Are the Olympics on their last legs?

2018-02-15T14:55:46Z

With the exorbitant costs (20-25 billion dollars) to stage the Games and the declining interest are the Olympics long for this world?

call me Al2018-02-15T15:23:33Z

Favorite Answer

You've got a good point. The 2022 Winter Olympics will be held in Beijing because it beat out Almaty (Kazakhstan) -- Oslo and Munich, both favorites, dropped out. This happens frequently: candidate cities invest millions into preparing a bid to host the Olympics (which will cost billions), then abruptly drop out due to costs and demands by the International Olympic Committee. When the circus leaves town, the city is stuck with dozens of structures that, without good planning, will be lightly used but require millions to maintain. It's not a sustainable economic model.

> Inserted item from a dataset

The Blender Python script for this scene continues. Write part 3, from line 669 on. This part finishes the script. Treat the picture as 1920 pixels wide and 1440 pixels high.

I think what we'll wind up with a small group of cities that repeatedly host the Olympics. This way, the stadiums are used more frequently and fewer new construction will be needed.

Incidentally, the 2014 Winter Olympics in Sochi cost an estimated $49 billion. But that contains a lot of intentional graft, i.e. Putin vastly overpaying developers who have been useful to him.

Anonymous2018-02-19T00:41:04Z

In the US, less and less people give a crap each run.

Burgoo2018-02-15T15:46:34Z

Hopefully

Leafsfan29-Embrace the drought!2018-02-15T15:25:33Z

No, but you are starting to see some sensibility with respect to cities wanting to host (long term, they should probably go to a 2-3 city rotation for the winter and summer games). Seeing Montreal nearly go bankrupt after the 1976 summer games 'should' have been the canary in the coal mine, but it wasn't. Athens, Sochi and Rio spent billions they didn't have to build facilities that have gone to rot.

Anonymous2018-02-15T14:54:48Z

Obviously not. Locations have already been selected for the next ten years.